Time and space also differ for these two threats. Y2K had a clear, fixed zero hour — midnight on Jan. 1, 2000. Climate scientists decline to put hard dates on catastrophic events because prediction models are inexact.

“If you predict a massive catastrophe and it doesn’t happen, you lose credibility,” says Emile-Geay. He points to the ice age that a small minority of scientists predicted in the 1970s, which has now become a straw man argument for climate change deniers, who use it to erroneously — and sometimes disingenuously —refute climate science. 

Action is also undermined because climate change often feels remote and unsolvable. We watch emaciated polar bears stranded by melting polar ice — thousands of miles away. “There’s been a PR problem with climate change,” Bernstein says. “We know it’s a huge emergency, but where is it, what is it and what can I do about it?”

Doomsday marketing 

Y2K prep may have become a sort of goofy joke, but it does provide some lessons for how to confront climate change. “It was an example where people with expertise said there’s a problem and then they elevated that problem through the right channels. People took action and they actually dealt with the problem successfully,” Raghavan explains.

Y2K was a crisis close to home, threatening our email, finances and security, which motivated us to find a solution. Bernstein believes that we should also try to make climate change personal. Things like tending to a home garden, recycling and composting don’t do much to fend off climate change, but they help psychologically. “Microscale behaviors work,” she said. “It keeps climate change in our personal lives and keeps us connected.”

Appealing to our own self-interest is another way to make it personal. As people learn that climate change threatens things like our morning cup of joe their motivation to take action increases. “They might pressure institutions and governments to act as swiftly as was done for Y2K,” says Emile-Geay.

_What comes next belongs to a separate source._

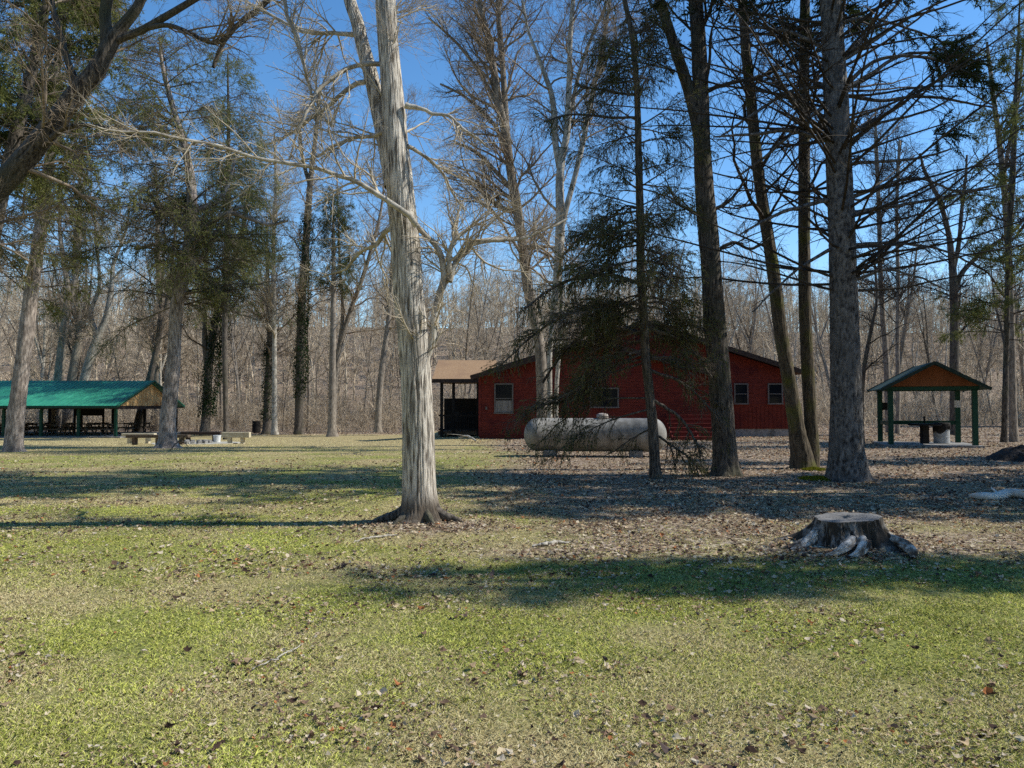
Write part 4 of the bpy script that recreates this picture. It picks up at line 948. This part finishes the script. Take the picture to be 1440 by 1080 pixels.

Change required; options needed

Y2K’s fix promised to improve our modern technology, not do away with it. In contrast, there is a perception that action against climate change will strip away modern convenience. But climate change may actually be, in part, solved by making use of our modern technology, not powering it down.

Rather than do away with air travel, we can find jet fuel alternatives instead. Rather than ban all single-use plastics, we can develop biodegradable versions. Car travel can carry on through the power of used cooking oil and kelp.

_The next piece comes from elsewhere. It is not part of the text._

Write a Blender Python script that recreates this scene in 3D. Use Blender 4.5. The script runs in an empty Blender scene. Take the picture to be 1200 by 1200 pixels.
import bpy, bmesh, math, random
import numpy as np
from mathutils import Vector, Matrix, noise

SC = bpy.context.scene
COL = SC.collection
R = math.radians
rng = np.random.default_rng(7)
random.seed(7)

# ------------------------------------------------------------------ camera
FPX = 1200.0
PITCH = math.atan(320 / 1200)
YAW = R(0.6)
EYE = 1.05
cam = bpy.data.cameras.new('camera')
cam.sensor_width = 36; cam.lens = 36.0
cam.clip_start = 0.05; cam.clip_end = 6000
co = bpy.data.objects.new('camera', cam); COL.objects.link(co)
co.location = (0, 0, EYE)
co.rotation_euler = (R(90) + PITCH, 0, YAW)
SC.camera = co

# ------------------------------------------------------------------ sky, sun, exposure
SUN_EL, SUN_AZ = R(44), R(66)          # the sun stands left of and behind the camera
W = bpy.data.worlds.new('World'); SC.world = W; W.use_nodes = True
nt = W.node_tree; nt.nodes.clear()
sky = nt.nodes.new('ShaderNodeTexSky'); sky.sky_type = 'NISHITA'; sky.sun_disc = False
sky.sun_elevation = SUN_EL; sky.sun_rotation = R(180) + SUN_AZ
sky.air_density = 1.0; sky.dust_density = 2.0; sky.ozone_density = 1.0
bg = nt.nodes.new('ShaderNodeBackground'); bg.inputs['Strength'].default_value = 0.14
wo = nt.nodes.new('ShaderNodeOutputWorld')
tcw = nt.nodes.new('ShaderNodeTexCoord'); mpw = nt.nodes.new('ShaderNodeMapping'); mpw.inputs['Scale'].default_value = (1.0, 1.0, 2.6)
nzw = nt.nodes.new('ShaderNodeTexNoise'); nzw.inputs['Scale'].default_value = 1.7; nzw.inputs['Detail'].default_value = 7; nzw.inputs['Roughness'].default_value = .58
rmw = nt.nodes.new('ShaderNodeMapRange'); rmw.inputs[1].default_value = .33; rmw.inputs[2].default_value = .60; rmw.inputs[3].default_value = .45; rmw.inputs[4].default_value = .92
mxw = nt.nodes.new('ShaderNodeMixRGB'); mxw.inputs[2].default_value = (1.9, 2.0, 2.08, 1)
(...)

Emile-Geay adds that carbon taxes should also be implemented, as an incentive for change. “The real solution is to put a price on carbon because that would encourage innovations on all levels.”

And, perhaps we should make use of much maligned nuclear energy, a zero-carbon energy solution that can produce many times what solar or wind can on a fraction of the land. 

“I’ve spent most of my life as an advocate for the environment, and I’m now a cautious supporter of nuclear,” admits Bernstein.

We can’t get too techno-optimistic, however. There still remains a pressing need to reduce our consumption of resources, and we are a long way from being able to remove the tons of carbon from the atmosphere that are already threatening our future. Additionally, it’s uncertain when and to what degree alternative energy sources will be able to replace fossil fuels. Compostable plastic does have its limits.  

Bernstein recalls the omniscient words of environmentalist and founder of the Good Earth Catalogue Stewart Brand: “We are as gods and might as well get good at it.” It’s no longer up for debate that humanity’s choices will determine the future of the planet. Whether we guide our fate with compassionate innovation or chaotic disinterest still remains to be seen.